NEA Arts Magazine

Picture Perfect


For nearly 20 years, Tom Pich has crisscrossed the U.S. photographing NEA National Heritage Fellows in their homes, in their studios, in sites sacred to their communities and to their crafts. As Pich tells it, "In 1991 I was reading a story about the National Heritage Fellows in the January issue of National Geographic. It was at that moment that I knew what I wanted to do with my photography career." Gazing at one of Pich's portraits, you might be tempted to believe the old superstition that cameras steal a person's soul. Whether set against the backdrop of a field or a family room, tools in hand or handwork hung on the wall, in traditional regalia or "at-home clothes," these portraits quietly but powerfully reveal the artists' mastery of and reverence for their art. Here are just a few of the more than 125 portraits Pich has taken over the years, with his commentary.

Native American woman in profile in her workshop      

Vanessa Paukeigope Jennings
Kiowa Regalia Maker

"I photographed this portrait of Vanessa in an earthen lodge located steps away from her home out on the prairies of Oklahoma. To celebrate her heritage, Vanessa and her husband Carl Jennings selected historic feather war bonnets and lances [for the background]. The fan Vanessa is holding belonged to her grandmother, and the blanket she is wearing is a wool broadcloth decorated with Osage ribbon work."


Wally McRae sitting, legs crossed, wearing striped shirt, black vest with white kerchief, blue jeans, red cowboy boots looking up to his right      

Wally McRae
Cowboy Poet and Rancher

"Wearing his signature red cowboy boots, pant legs always tucked in. During one of Wally's poetry readings [that I attended] he paused, told the audience that he was up all night with a toothache. He then proceeded to end the ordeal by pulling out the tooth. He placed it into the cellophane of his cigarette pack and, without missing a word, proceeded to finish his poem."

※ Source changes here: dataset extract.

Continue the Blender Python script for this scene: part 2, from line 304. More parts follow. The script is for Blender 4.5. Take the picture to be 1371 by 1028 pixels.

Jimmy SLyde, dressed in brown suit, sitting looking out windows into the sun      

Jimmy "Slyde" Godbolt
Tap Dancer

"During the photo session, Jimmy's protégé, Rocky Mendez, was dancing in the background. Jimmy instinctively would yell out corrections to Rocky without ever turning his head away from the camera. His ears never missed a step."


Julia Parker in a grassy field in Yosemite Park, with deer behind      

Julia Parker
Kashia Pomo Basketmaker

"I took this photo in a wind-driven, rainsoaked, golden meadow, located in the valley of Yosemite National Park. Earlier in the day, Julia said an important part of her heritage is that Native-American people are intertwined with the earth and sky, the mountains and trees, and the animals that roam their land. Under a heavy sky, in this quiet meadow where only the sound of the rain could be heard, as if on cue, as I started photographing Julia, five deer rose from the meadow, stood tall, and remained in frame as if to complete Julia's world."


Dudley Laufman standing out door holding his fiddle      

Dudley Laufman
Dance Caller and Musician

"In the spring of 1958, a man in his early twenties, Bob McQuillen (2002 NEA National Heritage Fellow), was playing accordion with the festival orchestra at the New England Folk Festival. During the event, Bob noticed a young man in his mid-teens wearing a grayish sweater who would watch the group intently when he wasn't joining in on the dancing. That young man was Dudley Laufman. Dudley recalled being so awestruck by McQuillen's playing that, after the show, he and his father, mother, brothers, and sister followed Bob like a pied piper down the stairs, out the door, and down the street."